Je ne crois pas qu'un livre ait jamais été fait qui expose, de façon panoramique et pour le grand public, un point de vue peut-être pas systématiquement hostile à toute forme de propriété intellectuelle mais certainement effrayé de leur durcissement excessif, et les problèmes posés. Je pense qu'il serait temps de l'écrire.

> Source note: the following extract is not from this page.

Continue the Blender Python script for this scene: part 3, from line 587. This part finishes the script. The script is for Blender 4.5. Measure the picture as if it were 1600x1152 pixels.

Le grand public peut comprendre, par exemple, que Google Books représente pour l'accès à la culture une chance extraordinaire, même sous la forme déjà sévèrement diminuée qu'il doit prendre à cause des lois sur la propriété intellectuelle (idéalement ils ne seraient pas obligés de brider complètement l'accès aux livres soumis à copyright mais épuisés en librairie), et qu'il est terrifiant de constater que même sous cette forme (où on ne peut sortir que quelques phrases d'un livre autour du mot recherché) l'entreprise est traînée en justice par des auteurs et éditeurs qui veulent à tout prix leur part du gâteau. Sur ce sujet, Boingboing signale aujourd'hui ce remarquable exposé (30′) de Larry Lessig [note : le lien qui précède est un torrent, utilisez BitTorrent pour récupérer le contenu proprement dit] où il explique très clairement et très justement quels sont les enjeux autour de Google Books et pourquoi ce serait peut-être illégal et pourquoi ce serait quand même, selon lui, légal.

D'autres exemples compréhensibles par tout le monde peuvent être frappants : le fait, par exemple, que des DVD vous assènent cinq minutes de publicité au début en vous empêchant d'accélérer (le bouton accélérer du lecteur ne marche pas), combiné à des lois qui rendent illégal de contourner ce genre de mesures techniques.

Et ce raisonnement économique très simple suivant sur la consommation des ménages : la part de leur revenu consacrée à des dépenses de type culture et loisirs est plus élevée qu'elle ne l'a jamais été ; une fois que cette part de dépense saturera, la question deviendra : quand les gens dépensent, disons, $800 dollars par an pour les contenus numériques, et qu'ils ne sont en aucun cas prêts à mettre plus d'argent, est-ce qu'ils auront le droit, pour cette somme, à juste 15 CD et 10 DVD, ou est-ce que, à ce moment-là, on peut leur donner accès numérique illimité à tout ce qu'ils veulent, sachant que cela ne constitue pas de manque à gagner pour qui que ce soit vu que les clients ne mettront de toute façon en aucun cas plus d'argent dedans et que le coût marginal est nul ? (La licence globale n'est donc pas du tout absurde, comme l'explique très bien Roberto Di Cosmo.)

Bref, je pense que le temps est venu où les enjeux, qui n'ont jamais cessé d'être importants, sont devenus assez proches (car c'est, malheureusement, qu'il est bien tard !) et assez visibles pour que le grand public puisse les comprendre et se sentir concerné. C'est donc qu'il serait temps d'écrire ce livre. Resterait à trouver une équipe (quelque chose comme un juriste, un sociologue, un informaticien et un journaliste, ce serait l'idéal) pour l'écrire, un éditeur pour le faire paraître, et quelqu'un d'illustre pour le préfacer.